Crypto

South Korea gives Polymarket final chance before crackdown



South Korea has given Polymarket an opportunity to defend its operations before regulators decide whether to seek corrective action over concerns that the prediction market platform may violate the country’s gambling laws.

Summary

  • South Korean regulators will hear Polymarket’s response before deciding on possible corrective action.
  • Authorities are reviewing whether the platform’s prediction markets violate the country’s gambling laws.
  • The review follows an earlier police investigation into South Korean Polymarket users over alleged illegal gambling.

The Broadcasting, Media and Communications Review Committee said on Monday that it will hear Polymarket’s explanation before reaching a final decision on a corrective request tied to the platform’s legality and service model. According to a machine translation of the committee’s statement, regulators decided to allow the company to present its position so they could fully examine both the legal status of Polymarket and how its services operate.

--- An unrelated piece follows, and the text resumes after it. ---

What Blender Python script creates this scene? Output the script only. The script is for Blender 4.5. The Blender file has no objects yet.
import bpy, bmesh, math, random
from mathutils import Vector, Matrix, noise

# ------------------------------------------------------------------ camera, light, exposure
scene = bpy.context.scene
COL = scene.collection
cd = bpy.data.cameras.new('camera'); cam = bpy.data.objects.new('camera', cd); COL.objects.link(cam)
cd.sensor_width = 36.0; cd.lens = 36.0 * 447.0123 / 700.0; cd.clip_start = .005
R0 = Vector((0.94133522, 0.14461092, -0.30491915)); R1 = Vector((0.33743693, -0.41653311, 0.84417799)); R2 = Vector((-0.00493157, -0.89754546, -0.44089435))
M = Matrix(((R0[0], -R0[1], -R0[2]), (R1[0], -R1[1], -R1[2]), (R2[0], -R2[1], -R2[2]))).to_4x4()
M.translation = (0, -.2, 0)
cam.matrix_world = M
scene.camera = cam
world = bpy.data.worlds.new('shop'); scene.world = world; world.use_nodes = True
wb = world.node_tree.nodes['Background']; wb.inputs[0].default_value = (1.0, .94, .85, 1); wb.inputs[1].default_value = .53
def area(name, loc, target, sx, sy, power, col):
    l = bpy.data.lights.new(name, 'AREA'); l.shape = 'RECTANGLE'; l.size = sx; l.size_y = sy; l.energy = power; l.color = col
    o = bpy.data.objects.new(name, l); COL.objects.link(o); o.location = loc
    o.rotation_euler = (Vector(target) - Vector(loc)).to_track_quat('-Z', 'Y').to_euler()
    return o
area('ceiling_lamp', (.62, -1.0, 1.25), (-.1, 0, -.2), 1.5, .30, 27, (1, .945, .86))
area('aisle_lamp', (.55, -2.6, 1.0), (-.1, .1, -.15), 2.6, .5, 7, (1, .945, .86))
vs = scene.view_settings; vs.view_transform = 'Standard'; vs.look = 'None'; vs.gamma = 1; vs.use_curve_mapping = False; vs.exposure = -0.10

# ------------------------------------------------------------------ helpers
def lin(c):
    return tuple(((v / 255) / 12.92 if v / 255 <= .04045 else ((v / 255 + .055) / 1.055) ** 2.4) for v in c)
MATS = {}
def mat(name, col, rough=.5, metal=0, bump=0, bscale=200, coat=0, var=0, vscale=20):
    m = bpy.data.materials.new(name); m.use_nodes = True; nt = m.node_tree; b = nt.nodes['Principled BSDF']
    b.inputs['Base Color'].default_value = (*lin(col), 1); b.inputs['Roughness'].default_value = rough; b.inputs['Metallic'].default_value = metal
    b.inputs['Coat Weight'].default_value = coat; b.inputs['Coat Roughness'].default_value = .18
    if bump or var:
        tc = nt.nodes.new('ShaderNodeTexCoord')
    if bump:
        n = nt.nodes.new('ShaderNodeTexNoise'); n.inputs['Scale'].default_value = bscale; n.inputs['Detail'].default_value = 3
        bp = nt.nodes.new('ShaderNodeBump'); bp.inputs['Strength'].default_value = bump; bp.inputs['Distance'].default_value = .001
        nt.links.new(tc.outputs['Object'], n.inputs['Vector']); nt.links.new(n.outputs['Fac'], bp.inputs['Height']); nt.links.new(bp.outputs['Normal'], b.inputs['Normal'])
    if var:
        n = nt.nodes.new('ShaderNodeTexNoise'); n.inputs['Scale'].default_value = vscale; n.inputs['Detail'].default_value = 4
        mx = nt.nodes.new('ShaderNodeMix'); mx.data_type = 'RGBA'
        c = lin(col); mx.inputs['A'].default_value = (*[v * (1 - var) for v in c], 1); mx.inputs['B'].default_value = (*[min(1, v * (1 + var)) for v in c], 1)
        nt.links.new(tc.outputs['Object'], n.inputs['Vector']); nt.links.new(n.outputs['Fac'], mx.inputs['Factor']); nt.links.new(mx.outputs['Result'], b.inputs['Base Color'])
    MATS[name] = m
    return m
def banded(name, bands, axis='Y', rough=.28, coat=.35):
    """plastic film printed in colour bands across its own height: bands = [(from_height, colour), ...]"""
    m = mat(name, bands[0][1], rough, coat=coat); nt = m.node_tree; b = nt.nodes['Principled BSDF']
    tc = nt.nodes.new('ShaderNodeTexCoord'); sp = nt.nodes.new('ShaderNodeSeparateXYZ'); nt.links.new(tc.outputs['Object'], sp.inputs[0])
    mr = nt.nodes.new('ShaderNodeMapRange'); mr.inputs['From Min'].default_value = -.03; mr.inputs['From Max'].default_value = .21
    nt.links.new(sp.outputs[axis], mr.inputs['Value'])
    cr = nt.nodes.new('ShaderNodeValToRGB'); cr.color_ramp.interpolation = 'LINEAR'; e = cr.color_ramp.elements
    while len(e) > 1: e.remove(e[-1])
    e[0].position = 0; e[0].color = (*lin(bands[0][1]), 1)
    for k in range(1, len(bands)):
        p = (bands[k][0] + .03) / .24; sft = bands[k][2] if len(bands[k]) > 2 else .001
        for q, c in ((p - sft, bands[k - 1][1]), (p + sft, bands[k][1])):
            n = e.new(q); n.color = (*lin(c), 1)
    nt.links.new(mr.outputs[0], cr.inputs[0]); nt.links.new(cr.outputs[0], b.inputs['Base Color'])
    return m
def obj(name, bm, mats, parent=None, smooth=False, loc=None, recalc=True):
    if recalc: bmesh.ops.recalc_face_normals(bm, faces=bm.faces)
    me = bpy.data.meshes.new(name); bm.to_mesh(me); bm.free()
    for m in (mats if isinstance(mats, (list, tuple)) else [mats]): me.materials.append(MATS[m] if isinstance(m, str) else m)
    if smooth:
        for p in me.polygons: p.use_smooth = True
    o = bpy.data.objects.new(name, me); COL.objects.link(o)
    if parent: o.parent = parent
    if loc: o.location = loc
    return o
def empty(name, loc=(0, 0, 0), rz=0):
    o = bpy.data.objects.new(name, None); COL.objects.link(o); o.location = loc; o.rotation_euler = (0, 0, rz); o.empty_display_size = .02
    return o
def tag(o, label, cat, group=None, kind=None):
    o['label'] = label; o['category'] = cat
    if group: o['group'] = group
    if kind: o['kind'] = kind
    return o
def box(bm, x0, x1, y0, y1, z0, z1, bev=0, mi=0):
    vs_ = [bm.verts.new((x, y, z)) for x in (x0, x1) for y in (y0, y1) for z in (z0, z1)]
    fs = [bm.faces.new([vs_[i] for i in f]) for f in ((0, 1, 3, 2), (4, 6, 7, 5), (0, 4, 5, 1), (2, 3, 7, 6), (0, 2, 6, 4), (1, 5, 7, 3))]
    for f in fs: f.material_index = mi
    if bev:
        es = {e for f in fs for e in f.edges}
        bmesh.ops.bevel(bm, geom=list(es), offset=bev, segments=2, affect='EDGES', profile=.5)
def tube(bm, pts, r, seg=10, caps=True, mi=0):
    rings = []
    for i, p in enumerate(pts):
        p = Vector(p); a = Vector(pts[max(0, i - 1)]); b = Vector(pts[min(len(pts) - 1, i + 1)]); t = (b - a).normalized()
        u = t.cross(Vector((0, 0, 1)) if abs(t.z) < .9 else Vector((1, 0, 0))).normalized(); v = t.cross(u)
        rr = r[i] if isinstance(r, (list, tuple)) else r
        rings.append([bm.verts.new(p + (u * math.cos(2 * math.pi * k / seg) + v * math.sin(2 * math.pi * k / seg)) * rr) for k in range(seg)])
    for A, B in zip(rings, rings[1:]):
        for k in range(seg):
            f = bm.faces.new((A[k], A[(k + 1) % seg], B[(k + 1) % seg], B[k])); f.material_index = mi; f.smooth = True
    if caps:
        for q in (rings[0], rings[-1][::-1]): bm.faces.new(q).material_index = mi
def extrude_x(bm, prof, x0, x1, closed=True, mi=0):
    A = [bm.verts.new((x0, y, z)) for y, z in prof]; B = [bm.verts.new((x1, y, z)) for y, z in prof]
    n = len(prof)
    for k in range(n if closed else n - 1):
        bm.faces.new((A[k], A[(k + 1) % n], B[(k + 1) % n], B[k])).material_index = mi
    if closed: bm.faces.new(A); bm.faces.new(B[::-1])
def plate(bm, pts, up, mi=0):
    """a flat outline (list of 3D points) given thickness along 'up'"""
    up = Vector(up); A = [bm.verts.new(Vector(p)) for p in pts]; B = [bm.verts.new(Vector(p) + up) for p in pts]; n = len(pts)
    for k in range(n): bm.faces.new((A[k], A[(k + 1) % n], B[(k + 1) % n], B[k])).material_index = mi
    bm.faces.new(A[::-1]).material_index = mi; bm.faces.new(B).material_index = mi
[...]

Rather than issuing an immediate recommendation, the committee said it wanted to verify whether the platform’s activities fall within South Korea’s legal framework governing online gambling-related services. The review could determine whether authorities proceed with corrective measures against the platform.

Regulators are reviewing whether Polymarket violates gambling laws

South Korea’s National Gambling Control Commission Act classifies illegal gaming businesses as services that facilitate speculative gambling over the internet. The law also gives regulators authority to identify, monitor, and respond to businesses that may fall into that category.

As part of that review, authorities are assessing whether Polymarket’s prediction markets comply with domestic regulations. The committee’s decision to seek the company’s response comes before any final enforcement recommendation is made.

Outside South Korea, Polymarket already limits access in multiple jurisdictions. According to the company, users in 33 countries cannot access its platform, including the United States, the United Kingdom, France, Germany, Brazil, Singapore, Japan and Australia. Polymarket says those restrictions are designed to comply with sanctions, local financial regulations, gambling and prediction market laws, anti-money laundering requirements and Know Your Customer rules.

The company also blocks access in selected regions within otherwise supported countries, including Alberta, British Columbia, Ontario and Quebec in Canada, along with Crimea, Donetsk and Luhansk in Ukraine.

Authorities have expanded scrutiny beyond individual users

Attention from South Korean authorities has increasingly moved beyond local users to the platform itself. The latest review follows an earlier criminal investigation involving South Korean users who allegedly participated in election-related prediction markets that authorities considered illegal gambling.

On June 5, the Gangwon Provincial Police opened what local media described as the country’s first investigation into local Polymarket users over suspected illegal gambling. According to those reports, the investigation was requested by the National Police Agency.

South Korean law carries financial penalties and possible prison terms for gambling-related offences. Under the country’s Criminal Act, gambling can result in a fine of up to 10 million won (about $6,500), while habitual gambling may carry a prison sentence of up to three years or a fine of up to 20 million won. Separately, operating a gambling venue for profit is punishable by up to five years in prison or a fine of up to 30 million won.

For now, the review committee has not announced any enforcement action against Polymarket. Instead, regulators have chosen to consider the company’s explanation before deciding whether corrective measures should be requested, leaving the platform’s status in South Korea dependent on the outcome of that legal assessment.